USACO OPEN07 Problem 'catchcow' Analysis

by Richard Ho

One way to view this problem is to consider each number on the number line as a vertex in a graph, and the edges connect each number to its adjacent numbers as well as twice that number. The problem then becomes the shortest path from N to K on that graph. Since all edges have equal weight (i.e. 1 minute) we can use a simple breadth first search so solve this problem. We visit each vertex in order of distance from the start, using a queue to see what to visit next. This gives us linear time solution.

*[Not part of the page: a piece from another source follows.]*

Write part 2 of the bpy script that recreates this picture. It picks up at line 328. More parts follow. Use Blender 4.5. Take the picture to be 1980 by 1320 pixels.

Here is a solution based on the description above.
#include <iostream>
using namespace std;
FILE *in = fopen("catchcow.in", "r"), *out = fopen("catchcow.out", "w");
#define QSIZE 200000
int whereinqueue[QSIZE]; //index of element in queue, -1 if not in queue
int q[QSIZE],qstart,qend; //this is a circular array queue
int dist[QSIZE]; //dist[x] = distance to x from starting position
int n,k;

/*update x in queue, or add if not already in queue and dist==-1*/
void update(int x, int d)
{
	if (whereinqueue[x]==-1 && dist[x]==-1)
	{
		dist[x]=d;
		//add x to the end of queue
		q[qend]=x; whereinqueue[x]=qend;
		qend++; if (qend==QSIZE) qend=0;
	}
}
void processqueue(void) /*process the element at the head of the queue*/
{
	int x=q[qstart],d=dist[q[qstart]];
	//we need to add all places we can reach to the queue
	if (x+1<QSIZE) update(x+1,d+1);
	if (x-1>=0) update(x-1,d+1);
	if (2*x<QSIZE && x!=0) update(2*x,d+1);
	//remove head of queue
	whereinqueue[x]=-1;
	qstart++; if (qstart==QSIZE) qstart=0;
}
int main(void)
{
	int i;
	fscanf(in,"%i %i",&n,&k);
	for (i=0;i<QSIZE;i++) {whereinqueue[i]=-1; dist[i]=-1;}
	q[0]=n; dist[n]=0; qstart=0; qend=1; //start at point n
	while (qstart!=qend) processqueue();
	fprintf(out,"%i\n",dist[k]);
	fclose(in); fclose(out); return 0;
}